Regardless of these curious omissions, these are among the ancient throngs who helped provide a sure foundation for the 21st century Church. But as Paul Foster reminds us, giving shape to that foundation wasn’t easy, neat, or tidy. While now we take for granted our Trinitarian understanding of God, full deity and full human status of Jesus, and deep reflections on the nature of the Cross, the period from the mid-2nd to 4th centuries “was a period of both theological creativity and challenge for this emergent religious movement. While a group of members shared a common devotion to the person of Jesus, the basis of such piety and worship required further definition.” (xi)
This “further definition” is what this book is about. It is a timely book that reminds us of the very real challenge that existed of “adjudicating between competing perspectives and interpretations concerning matters of faith” in order to remind us that there is a consensus around which the Church has expressed herself theologically. And this consensus can be perceived in even later expressions: “there is undoubtedly much continuity and many ideas can be identified in nuce…Therefore, while many beliefs found more precise expression in later centuries many can still be recognized in embryonic form in the first few centuries of Christianity.” (xii)
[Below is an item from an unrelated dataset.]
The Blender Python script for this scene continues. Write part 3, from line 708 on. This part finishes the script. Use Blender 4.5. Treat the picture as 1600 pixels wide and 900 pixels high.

I am often amazed at the great effort put forward now by so-called “progressive” Christians who wish to re-imagine the Christian faith, as if the Church simply re-incarnates herself generation after generation into a more evolved, advanced organism, without any memory or mooring to her past. These so-called “New Kind of Christians” who are emerging into a “New Kind of Christianity” should sit down with Foster’s book and a stiff drink, and take in the grand, long memory that marks the Church. Student, pastor, and Joe/Josephine-blow Christian alike will benefit from this short reminder of the lives and ideas that have combined to craft the anchor to which our contemporary expression of the Church is in fact tethered.













This sounds like it's worth the read. I, too, lament the re-branding of Christianity by progressives.